### WRITTEN EXERCISE
All lines from the beginning of the listing through the line with "easel_back(F, s1, BLACKPL)" are to be copied word for word; the pictures are not.

### AVAILABLE DATA
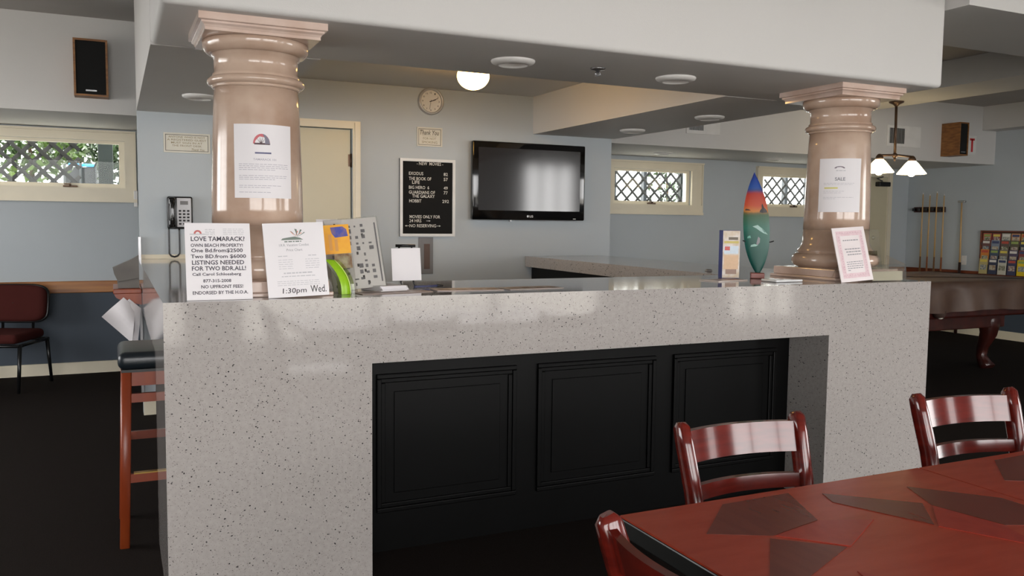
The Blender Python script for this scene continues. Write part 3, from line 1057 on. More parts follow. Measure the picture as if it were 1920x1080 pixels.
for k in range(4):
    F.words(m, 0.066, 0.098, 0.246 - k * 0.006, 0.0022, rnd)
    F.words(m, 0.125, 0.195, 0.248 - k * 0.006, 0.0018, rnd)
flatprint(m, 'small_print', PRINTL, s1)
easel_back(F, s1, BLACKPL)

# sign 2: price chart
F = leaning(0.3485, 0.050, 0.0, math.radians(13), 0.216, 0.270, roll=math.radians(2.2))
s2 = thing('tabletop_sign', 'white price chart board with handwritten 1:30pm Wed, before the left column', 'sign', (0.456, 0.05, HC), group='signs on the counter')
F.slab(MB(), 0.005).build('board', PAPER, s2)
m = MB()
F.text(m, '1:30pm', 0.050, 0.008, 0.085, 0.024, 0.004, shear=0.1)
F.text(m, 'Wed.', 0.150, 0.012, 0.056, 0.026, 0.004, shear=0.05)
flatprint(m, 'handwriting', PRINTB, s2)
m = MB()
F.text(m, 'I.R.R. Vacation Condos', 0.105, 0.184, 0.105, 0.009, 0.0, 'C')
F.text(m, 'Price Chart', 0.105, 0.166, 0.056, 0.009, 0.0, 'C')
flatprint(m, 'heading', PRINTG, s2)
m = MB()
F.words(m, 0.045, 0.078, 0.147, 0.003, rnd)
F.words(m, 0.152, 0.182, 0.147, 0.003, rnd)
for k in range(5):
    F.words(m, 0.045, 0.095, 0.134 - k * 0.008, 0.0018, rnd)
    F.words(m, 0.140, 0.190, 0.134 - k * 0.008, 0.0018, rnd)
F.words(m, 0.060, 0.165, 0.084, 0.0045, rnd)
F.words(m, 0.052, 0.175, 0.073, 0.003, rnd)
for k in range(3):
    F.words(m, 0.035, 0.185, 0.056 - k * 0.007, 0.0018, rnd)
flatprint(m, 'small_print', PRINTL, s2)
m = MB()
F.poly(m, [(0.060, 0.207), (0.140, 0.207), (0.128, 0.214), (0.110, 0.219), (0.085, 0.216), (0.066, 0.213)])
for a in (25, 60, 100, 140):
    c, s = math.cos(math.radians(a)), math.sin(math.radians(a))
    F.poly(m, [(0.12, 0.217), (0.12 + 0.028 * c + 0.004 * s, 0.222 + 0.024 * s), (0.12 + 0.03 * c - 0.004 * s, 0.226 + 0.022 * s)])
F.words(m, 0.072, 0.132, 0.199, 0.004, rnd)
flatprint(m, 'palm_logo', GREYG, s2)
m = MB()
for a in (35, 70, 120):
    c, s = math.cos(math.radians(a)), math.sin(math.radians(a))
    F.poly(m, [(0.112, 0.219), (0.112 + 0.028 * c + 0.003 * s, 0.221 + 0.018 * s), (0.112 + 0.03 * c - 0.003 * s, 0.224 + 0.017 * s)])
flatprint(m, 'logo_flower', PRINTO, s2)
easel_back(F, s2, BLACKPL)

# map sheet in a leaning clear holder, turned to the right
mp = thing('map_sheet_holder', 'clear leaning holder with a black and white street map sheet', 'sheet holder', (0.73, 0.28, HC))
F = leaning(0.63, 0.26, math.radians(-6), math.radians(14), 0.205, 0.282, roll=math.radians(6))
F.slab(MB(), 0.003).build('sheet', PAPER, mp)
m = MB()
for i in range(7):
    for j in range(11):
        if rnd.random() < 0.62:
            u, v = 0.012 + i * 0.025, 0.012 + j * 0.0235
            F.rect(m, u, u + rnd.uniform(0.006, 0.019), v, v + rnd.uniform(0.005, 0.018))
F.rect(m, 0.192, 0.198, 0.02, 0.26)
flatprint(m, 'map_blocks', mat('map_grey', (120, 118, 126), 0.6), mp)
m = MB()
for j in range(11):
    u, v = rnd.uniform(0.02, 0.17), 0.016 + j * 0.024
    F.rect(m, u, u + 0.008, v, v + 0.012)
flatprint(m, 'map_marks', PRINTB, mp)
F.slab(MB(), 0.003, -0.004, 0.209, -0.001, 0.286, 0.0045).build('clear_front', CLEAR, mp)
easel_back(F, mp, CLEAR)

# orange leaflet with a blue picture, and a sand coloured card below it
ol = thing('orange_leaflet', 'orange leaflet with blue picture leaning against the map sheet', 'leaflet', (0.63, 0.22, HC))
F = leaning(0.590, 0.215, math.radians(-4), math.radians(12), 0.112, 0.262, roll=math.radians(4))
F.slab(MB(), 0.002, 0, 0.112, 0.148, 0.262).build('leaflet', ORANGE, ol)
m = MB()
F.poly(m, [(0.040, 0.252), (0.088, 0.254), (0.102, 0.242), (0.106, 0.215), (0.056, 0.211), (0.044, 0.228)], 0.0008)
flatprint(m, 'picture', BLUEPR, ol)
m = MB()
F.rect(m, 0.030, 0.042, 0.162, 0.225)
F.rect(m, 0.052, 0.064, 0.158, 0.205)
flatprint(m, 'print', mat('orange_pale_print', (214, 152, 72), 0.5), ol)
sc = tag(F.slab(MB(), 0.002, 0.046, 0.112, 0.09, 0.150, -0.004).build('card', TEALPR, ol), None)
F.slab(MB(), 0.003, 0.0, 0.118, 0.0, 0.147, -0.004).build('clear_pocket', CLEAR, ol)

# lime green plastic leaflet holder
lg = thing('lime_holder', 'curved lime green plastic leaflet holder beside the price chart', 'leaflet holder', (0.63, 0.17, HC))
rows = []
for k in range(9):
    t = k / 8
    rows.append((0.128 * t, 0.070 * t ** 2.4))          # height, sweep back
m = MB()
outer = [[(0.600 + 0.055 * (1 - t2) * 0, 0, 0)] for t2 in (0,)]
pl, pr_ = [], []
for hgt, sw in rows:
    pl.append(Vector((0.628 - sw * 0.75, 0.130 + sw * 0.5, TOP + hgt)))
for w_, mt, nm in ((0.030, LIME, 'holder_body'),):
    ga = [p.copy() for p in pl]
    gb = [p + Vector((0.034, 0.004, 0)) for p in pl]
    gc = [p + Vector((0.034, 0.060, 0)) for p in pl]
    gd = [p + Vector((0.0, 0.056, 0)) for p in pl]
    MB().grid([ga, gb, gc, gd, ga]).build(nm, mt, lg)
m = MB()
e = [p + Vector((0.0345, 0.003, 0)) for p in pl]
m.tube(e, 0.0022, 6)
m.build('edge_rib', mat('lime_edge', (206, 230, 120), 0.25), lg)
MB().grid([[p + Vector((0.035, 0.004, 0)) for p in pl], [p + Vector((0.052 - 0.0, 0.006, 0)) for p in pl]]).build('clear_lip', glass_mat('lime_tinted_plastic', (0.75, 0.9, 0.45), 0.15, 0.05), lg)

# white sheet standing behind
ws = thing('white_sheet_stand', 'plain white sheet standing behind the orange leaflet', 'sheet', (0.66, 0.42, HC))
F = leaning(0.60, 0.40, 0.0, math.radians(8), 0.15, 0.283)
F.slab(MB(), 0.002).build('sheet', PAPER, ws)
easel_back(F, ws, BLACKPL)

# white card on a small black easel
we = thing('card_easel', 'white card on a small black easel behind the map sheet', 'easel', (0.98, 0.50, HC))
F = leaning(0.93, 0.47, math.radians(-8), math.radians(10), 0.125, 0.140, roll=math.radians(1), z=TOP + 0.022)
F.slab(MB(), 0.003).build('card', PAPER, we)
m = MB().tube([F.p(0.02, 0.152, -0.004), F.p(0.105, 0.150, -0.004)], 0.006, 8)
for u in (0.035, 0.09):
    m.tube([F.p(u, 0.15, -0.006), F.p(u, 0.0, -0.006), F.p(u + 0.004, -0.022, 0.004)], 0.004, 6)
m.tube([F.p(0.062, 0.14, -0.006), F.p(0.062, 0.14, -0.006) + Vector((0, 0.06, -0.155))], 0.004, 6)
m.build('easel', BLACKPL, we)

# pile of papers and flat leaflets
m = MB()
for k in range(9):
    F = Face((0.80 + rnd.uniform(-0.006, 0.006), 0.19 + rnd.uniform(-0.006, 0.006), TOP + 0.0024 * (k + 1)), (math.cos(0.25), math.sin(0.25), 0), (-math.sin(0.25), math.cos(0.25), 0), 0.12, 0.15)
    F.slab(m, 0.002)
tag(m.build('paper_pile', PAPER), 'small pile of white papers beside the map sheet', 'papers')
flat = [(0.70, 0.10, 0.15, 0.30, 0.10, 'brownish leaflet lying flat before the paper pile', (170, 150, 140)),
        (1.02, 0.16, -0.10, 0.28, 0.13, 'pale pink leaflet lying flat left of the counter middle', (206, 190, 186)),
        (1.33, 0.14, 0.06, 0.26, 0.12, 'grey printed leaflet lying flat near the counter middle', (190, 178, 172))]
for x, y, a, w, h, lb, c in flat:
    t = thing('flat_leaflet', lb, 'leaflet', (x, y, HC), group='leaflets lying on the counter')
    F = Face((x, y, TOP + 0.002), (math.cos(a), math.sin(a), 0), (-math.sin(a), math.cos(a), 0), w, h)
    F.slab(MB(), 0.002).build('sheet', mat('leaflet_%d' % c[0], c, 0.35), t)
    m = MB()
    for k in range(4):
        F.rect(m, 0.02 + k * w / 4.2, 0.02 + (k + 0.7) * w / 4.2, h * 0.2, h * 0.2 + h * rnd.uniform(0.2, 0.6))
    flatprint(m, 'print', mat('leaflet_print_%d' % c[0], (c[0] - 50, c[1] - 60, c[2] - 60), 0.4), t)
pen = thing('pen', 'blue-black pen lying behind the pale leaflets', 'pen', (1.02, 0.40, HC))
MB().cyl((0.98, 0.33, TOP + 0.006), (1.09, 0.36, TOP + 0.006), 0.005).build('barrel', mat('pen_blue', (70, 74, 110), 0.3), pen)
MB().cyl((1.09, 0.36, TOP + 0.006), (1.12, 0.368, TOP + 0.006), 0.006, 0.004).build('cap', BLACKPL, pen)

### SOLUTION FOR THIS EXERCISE
The Blender Python script for this scene continues. Write part 3, from line 1057 on. More parts follow. Measure the picture as if it were 1920x1080 pixels.
for k in range(4):
    F.words(m, 0.066, 0.098, 0.246 - k * 0.006, 0.0022, rnd)
    F.words(m, 0.125, 0.195, 0.248 - k * 0.006, 0.0018, rnd)
flatprint(m, 'small_print', PRINTL, s1)
easel_back(F, s1, BLACKPL)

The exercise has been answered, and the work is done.